As the government shutdown continues, the Fed is navigating policy with limited key official data releases. For now, based on what’s available, the Fed seems comfortable with its decision to continue easing policy. Indeed, today’s rate cut reinforces the Fed’s risk management approach, reflecting the shift in the balance of risk toward labor market softness.

Current assessment

Inflation: Powell noted that the inflation outlook has not changed much since the September meeting. The FOMC continues to view tariff-driven goods inflation as a one-time price increase, though Powell noted that the risk of more persistent price pressures will be closely monitored. Importantly, long-term inflation expectations remain anchored, and disinflation in services is providing a counterbalance to goods price pressures.

Labor market: Echoing last month’s “risk management cut,” the FOMC emphasized that while risks to both sides of the Fed’s dual mandate persist, the balance of risk remains tilted toward labor market softness.

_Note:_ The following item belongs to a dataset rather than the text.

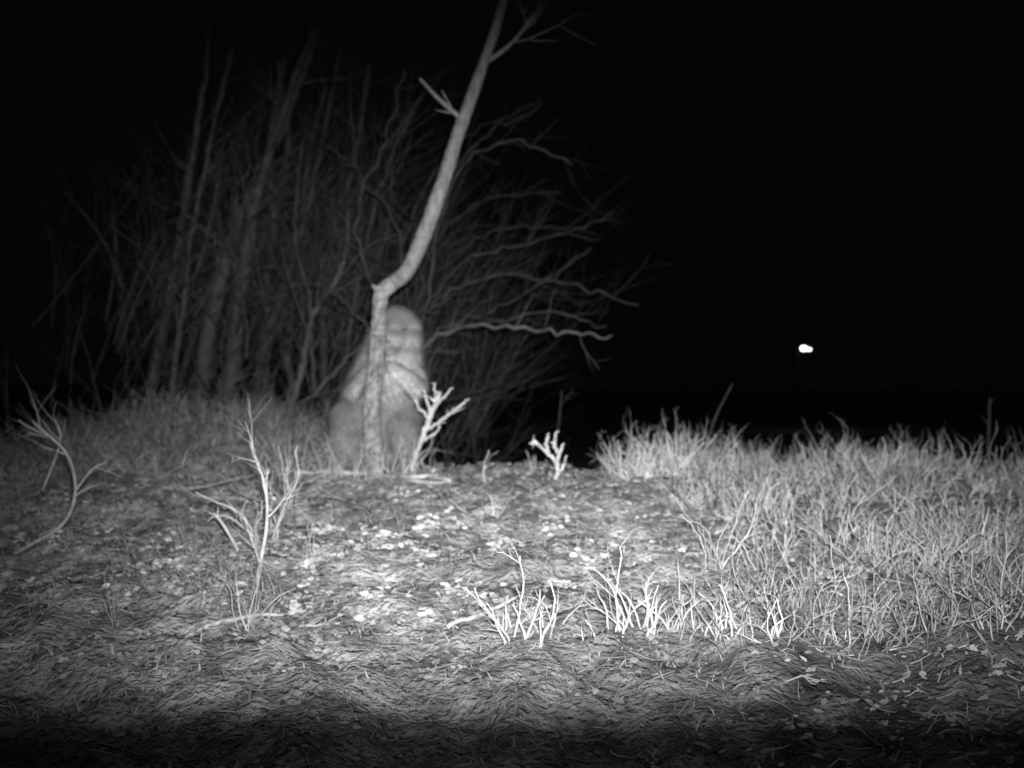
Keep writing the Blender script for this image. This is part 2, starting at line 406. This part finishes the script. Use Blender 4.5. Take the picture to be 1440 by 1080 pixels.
fans=[[(585,560),(590,500),(640,463),(740,462),(800,468),(860,475)],
 [(580,560),(585,470),(625,420),(690,390),(780,395),(895,430)],
 [(580,560),(590,450),(650,370),(730,345),(800,325),(865,300)],
 [(575,560),(580,430),(620,330),(690,280),(790,270)],
 [(570,560),(560,400),(600,260),(680,180),(770,140)],
 [(590,560),(640,460),(690,440),(760,400),(830,350)],
 [(560,560),(520,400),(500,300),(540,200),(570,100)],
 [(590,580),(640,560),(690,545),(718,520)],
 [(580,560),(600,420),(640,250),(720,200),(800,230)],
 [(585,560),(610,470),(680,455),(780,440),(850,460)],
 [(580,560),(600,400),(680,330),(760,320),(850,340)],
 [(575,560),(600,340),(660,210),(760,150)],
 [(585,560),(560,330),(500,240),(450,200)],
 [(575,560),(500,440),(440,400),(380,420)]]
for k,pl in enumerate(fans):
    n_=len(pl); d0=7.6; d1=rb.uniform(7.4,9.0) if k else 7.1
    ds=[d0+(d1-d0)*i/(n_-1) for i in range(n_)]
    ws=[6.5-4*i/(n_-1) for i in range(n_)]
    if k==0: ws=[7,7,5,5,4,3]
    pl=[root]+pl; ds=[d0]+ds; ws=[8]+ws
    guided(T,pl,ds,ws,rb.uniform(.05,.095) if k else .19,rb,12 if k else 7,.4,.35,2 if k else 1,7,5,.014,.04,Vector((.02,0,.0)),2)
q=P(575,600,7.6); T.tube([Vector((q.x,q.y,g(q.x,q.y)-.15)),q],[.05,.03],7,.1)
T.obj("willow_shrub",M_far)
T=MB()
for i in range(380):
    x=rb.uniform(-4.2,-.3)*(1 if rb.random()<.5 else .8); y=rb.uniform(8.5,12.5)
    z=g(x,y)+rb.random()**.7*1.3
    grow(T,Vector((x,y,z)),Vector((rb.gauss(.3,.3),rb.gauss(0,.3),1)),rb.uniform(.6,1.7),.013,2,rb,.10,.03,3,.095,.17,4)
T.obj("twig_thicket",M_far)

# ---------------- beaver ----------------
D=5.86
bv=bpy.data.objects.new("beaver",None); bpy.context.collection.objects.link(bv)
import bmesh
_b=bmesh.new(); bmesh.ops.create_uvsphere(_b,u_segments=20,v_segments=12,radius=1)
SV=np.array([v.co[:] for v in _b.verts]); SF=[[v.index for v in f.verts] for f in _b.faces]; _b.free()
BVs=[];BFs=[]
def ell(c,rx,ry,rz):
    b0=len(BVs)*len(SV); BVs.append(SV*np.array([rx,ry,rz])+np.array(c[:])); BFs.extend([[i+b0 for i in f] for f in SF])
def chain(pts,rad,sub=8,flat=1):
    o,r=crom(pts,rad,sub)
    for q,a in zip(o,r): ell(q,a,a*flat,a)
S=D/F
def B(px,py,dy=0):
    d=D+dy; return P(px,py,d)
spine=[B(530,640,.06),B(531,600,.08),B(535,565,.06),B(542,535,.02),B(549,508,-.03),B(554,485,-.07),B(558,468,-.10)]
rr=[56*S,60*S,58*S,52*S,46*S,41*S,37*S]
chain(spine,rr,6,.85)
chain([B(557,466,-.14),B(552,476,-.19),B(548,485,-.22)],[25*S,18*S,12*S],5)
ell(B(536,442,-.08),.018,.012,.016); ell(B(580,444,-.08),.018,.012,.016)
armR=[B(580,525,-.06),B(586,546,-.15),B(572,532,-.22),B(552,516,-.245)]
chain(armR,[20*S,15*S,12*S,9*S],6)
chain([B(508,530,-.06),B(496,550,-.14),B(505,535,-.22),B(520,518,-.245)],[19*S,14*S,10*S,8*S],6)
chain([B(564,590,0),B(568,618,-.08),B(572,648,-.04)],[32*S,24*S,14*S],6)
chain([B(493,590,0),B(486,618,-.08),B(484,648,-.04)],[32*S,24*S,14*S],6)
gzf=g(P(530,650,D).x,D)
for px,sx in ((578,1),(480,-1)):
    hx_=B(px,640).x
    heel=Vector((hx_,D-.03,g(hx_,D-.03)+.03))
    for a in (-.45,-.2,.05,.3,.55):
        tip=heel+Vector((math.sin(a*1.0+sx*.2)*.15,-math.cos(a)*.15,-.012))
        chain([heel,(heel+tip)/2+Vector((0,0,.008)),tip],[.024,.015,.009],4)
    ell(heel+Vector((sx*.015,-.075,-.006)),.05,.07,.012)
me=bpy.data.meshes.new("body"); me.from_pydata(np.concatenate(BVs).tolist(),[],BFs)
tmp=bpy.data.objects.new("tmp",me); bpy.context.collection.objects.link(tmp)
m1=tmp.modifiers.new("r",'REMESH'); m1.mode='VOXEL'; m1.voxel_size=.0095
m2=tmp.modifiers.new("s",'SMOOTH'); m2.iterations=10; m2.factor=.5
dg=bpy.context.evaluated_depsgraph_get(); dg.update()
me2=bpy.data.meshes.new_from_object(tmp.evaluated_get(dg)); bpy.data.objects.remove(tmp)
def bcol(p):
    zz=(p.z-.9)/S; c=.40
    c+=.03*math.sin((p.z-.9)*40+p.x*12)
    xx=p.x-B(548,0).x
    if xx>0 and 5<zz<80:
        k=min(1,xx/.03)*min(1,(zz-5)/10)
        c+=k*(.13*math.sin((zz-30)*.27)+.06)
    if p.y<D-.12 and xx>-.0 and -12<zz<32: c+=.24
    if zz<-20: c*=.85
    return c
ca=me2.color_attributes.new("Col",'FLOAT_COLOR','POINT')
arr=np.ones((len(me2.vertices),4),np.float32)
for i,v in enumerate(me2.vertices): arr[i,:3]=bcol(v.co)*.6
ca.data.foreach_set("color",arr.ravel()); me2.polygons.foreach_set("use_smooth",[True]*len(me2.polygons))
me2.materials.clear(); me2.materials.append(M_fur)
bo=bpy.data.objects.new("body",me2); bpy.context.collection.objects.link(bo); bo.parent=bv
FU=MB(); rf=random.Random(2); ps=[(p.center.copy(),p.normal.copy()) for p in me2.polygons]
for cc,n_ in rf.choices(ps,k=32000):
    c=cc+rv(rf)*.003
    if c.z<gzf+.05: continue
    dn=Vector((0,0,-1)); dn=dn-n_*dn.dot(n_)
    cl=.35*vs(c.x*28,c.z*28,77)
    dirn=(dn.normalized() if dn.length>.05 else Vector((0,1,0)))*1.0+Vector((cl,0,0))+n_*.5+rv(rf)*.2; dirn.normalize()
    L=rf.uniform(.012,.022) if c.z>1.12 else rf.uniform(.020,.036)
    s_=dirn.cross(n_)
    if s_.length<1e-3: continue
    s_=s_.normalized()*.0015
    FU.poly([c-s_,c+s_,c+dirn*L],bcol(c)*rf.uniform(.65,1.35)*(1+.5*cl),[(0,1,2)])
FU.obj("fur",M_fur,False,bv)
T=MB(); tx=[(0,.035,.02),(.06,.05,.017),(.14,.065,.013),(.22,.062,.01),(.28,.04,.008),(.31,.01,.005)]
bx=B(500,640).x; by=D+.17
for l,w,h in tx:
    cx=bx-l*.75; cy=by+l*.66; z=g(cx,cy)+.025
    for k in range(12):
        th=2*math.pi*k/12
        T.v.append(Vector((cx+math.cos(th)*w*.66,cy+math.cos(th)*w*.75,z+math.sin(th)*h))); T.c.append(.12)
for i in range(len(tx)-1):
    for k in range(12): T.f.append((i*12+k,i*12+(k+1)%12,(i+1)*12+(k+1)%12,(i+1)*12+k))
T.obj("tail",M_skin,parent=bv)
me_=bpy.data.materials.new("eye"); me_.use_nodes=True
e=me_.node_tree.nodes["Principled BSDF"]; e.inputs["Base Color"].default_value=(.01,.01,.01,1); e.inputs["Roughness"].default_value=.35
def ball(name,c,sx,sy,sz,m,par):
    b_=bmesh.new(); bmesh.ops.create_uvsphere(b_,u_segments=16,v_segments=10,radius=1,matrix=Matrix.Translation(c)@Matrix.Diagonal((sx,sy,sz,1)))
    q=bpy.data.meshes.new(name); b_.to_mesh(q); b_.free()
    a=q.color_attributes.new("Col",'FLOAT_COLOR','POINT'); a.data.foreach_set("color",[.2,.2,.2,1]*len(q.vertices))
    q.materials.append(m); q.polygons.foreach_set("use_smooth",[True]*len(q.polygons))
    o_=bpy.data.objects.new(name,q); bpy.context.collection.objects.link(o_); o_.parent=par
ball("eye_left",B(540,464,-.215),.007,.007,.007,me_,bv); ball("eye_right",B(570,463,-.215),.007,.007,.007,me_,bv)
ball("nose",B(547,481,-.26),.012,.009,.009,M_skin,bv)
T=MB()
T.poly([B(543,491,-.25),B(549,491,-.25),B(548,497,-.255),B(544,497,-.255)],.3,[(0,1,2,3)])
T.obj("incisors",M_skin,False,bv)
T=MB()
for sx,px,py in ((1,552,516),(-1,520,518)):
    for k in range(5):
        s0=B(px,py-6+k*3.5,-.25); T.tube([s0,s0+Vector((-sx*.02,-.02,.004)),s0+Vector((-sx*.038,-.022,-.002))],[.0055,.0048,.002],6,.3)
T.obj("fingers",M_skin,parent=bv)

# ---------------- distant lamp ----------------
lp=bpy.data.objects.new("street_lamp",None); bpy.context.collection.objects.link(lp)
c=P(1132,490,45)
T=MB(); gx=g(c.x-.25,45)
T.tube([Vector((c.x-.25,45.1,gx-.2)),Vector((c.x-.25,45.1,c.z+.3))],[.03,.02],10,.03)
T.tube([Vector((c.x-.25,45.1,c.z+.3)),Vector((c.x,45,c.z+.33)),Vector((c.x+.25,45,c.z+.25))],[.015,.015,.015],8,.03)
T.tube([Vector((c.x-.05,45,c.z+.3)),Vector((c.x-.05,45,c.z+.12))],[.03,.14],12,.03)
T.tube([Vector((c.x+.2,45,c.z+.26)),Vector((c.x+.2,45,c.z+.07))],[.02,.08],12,.03)
T.obj("pole_and_shades",M_far,parent=lp)
mE=bpy.data.materials.new("lamp_glow"); mE.use_nodes=True
pe=mE.node_tree.nodes["Principled BSDF"]; pe.inputs["Emission Color"].default_value=(1,1,1,1); pe.inputs["Emission Strength"].default_value=6
ball("bulb_large",c+Vector((-.05,0,0)),.12,.12,.08,mE,lp); ball("bulb_small",c+Vector((.19,0,-.04)),.055,.055,.045,mE,lp)

# ---------------- trail camera infrared lamp ----------------
ld=bpy.data.lights.new("infrared_lamp",'SPOT'); ld.energy=1450; ld.spot_size=math.radians(84); ld.spot_blend=.4; ld.shadow_soft_size=.03
lo=bpy.data.objects.new("infrared_lamp",ld); bpy.context.collection.objects.link(lo)
lo.location=(0.03,0,CH+.10); lo.rotation_euler=(math.radians(90),0,0)
ld.use_nodes=True; nt=ld.node_tree; N=nt.nodes; L=nt.links
em=N["Emission"]; tc=N.new("ShaderNodeTexCoord"); sp=N.new("ShaderNodeSeparateXYZ"); L.new(tc.outputs["Normal"],sp.inputs[0])
def math_(op,a,b_=None):
    m_=N.new("ShaderNodeMath"); m_.operation=op
    for i,q in enumerate((a,b_)):
        if q is None: continue
        if isinstance(q,(int,float)): m_.inputs[i].default_value=q
        else: L.new(q,m_.inputs[i])
    return m_.outputs[0]
def mr_(v,a,b_,c_,d_):
    m_=N.new("ShaderNodeMapRange"); m_.interpolation_type='SMOOTHSTEP'
    for i,q in enumerate((a,b_,c_,d_)): m_.inputs[i+1].default_value=q
    L.new(v,m_.inputs[0]); return m_.outputs[0]
h=math_('ABSOLUTE',math_('SUBTRACT',math_('MULTIPLY',math_('DIVIDE',sp.outputs[0],sp.outputs[2]),-1),.06))
v=math_('MULTIPLY',math_('DIVIDE',sp.outputs[1],sp.outputs[2]),-1)
fv=math_('MULTIPLY',math_('MULTIPLY',mr_(v,-.37,-.26,.02,1),mr_(v,-.28,-.10,.36,1)),mr_(v,.10,.34,1,.03))
fh=mr_(h,.12,.60,1,.14)
L.new(math_('MULTIPLY',fv,fh),em.inputs["Strength"])

# ---------------- world, camera ----------------
w=bpy.data.worlds.new("World"); bpy.context.scene.world=w; w.use_nodes=True
bg=w.node_tree.nodes["Background"]; bg.inputs[0].default_value=(1,1,1,1); bg.inputs[1].default_value=.0014
cd=bpy.data.cameras.new("camera"); co=bpy.data.objects.new("camera",cd); bpy.context.collection.objects.link(co)
co.location=(0,0,CH); co.rotation_euler=(math.radians(90),0,0)
cd.lens=36*F/1440; cd.sensor_width=36; cd.clip_end=1000; cd.clip_start=.05
cd.dof.use_dof=True; cd.dof.focus_distance=2.2; cd.dof.aperture_fstop=cd.lens/1000/.012
bpy.context.scene.camera=co
sc=bpy.context.scene; sc.view_settings.view_transform='Standard'; sc.view_settings.look='None'; sc.view_settings.exposure=0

Although layoffs remain relatively low, firms curtailing hiring and announcing layoffs recently could be linked to the growing role of AI in the workplace. While these shifts have not quite shown up in claims data, the FOMC is monitoring them closely. Powell also pointed to structural factors weighing on labor supply—namely, declining labor force participation and lower immigration—which may be keeping the labor market in balance even as labor demand softens. Powell suggested that the Fed may continue using its policy tools to support labor market resilience ahead.

Liquidity: The decision to stop Quantitative Tightening on December 1 reflects growing caution around building pressures in funding markets, a sign of tightening liquidity within the financial system. The move should also better align the composition of its Treasury portfolio closer to that of recent issuance, with reinvestment flows going into shorter-duration Treasurys, providing support for this portion of the market.

Policy outlook

With inflation risks still tilted to the upside and employment risks also still tilted to the downside, Powell emphasized the Fed’s cautious stance, which requires a balanced approach to policy. Notably, he pushed back against market expectations for a cut in the next meeting, noting that a rate cut in December is “far from” a foregone conclusion.

Differences in risk tolerance and diverging views within the FOMC are becoming more apparent, particularly as members interpret conflicting signals between labor market softness and broader economic strength. If data remains limited amid the ongoing government shutdown, the Fed may choose to pause in December, introducing further uncertainty around another rate cut. Still, with policy settings remaining restrictive, a modest reduction in rates—and a gradual move toward a more neutral stance—appears likely.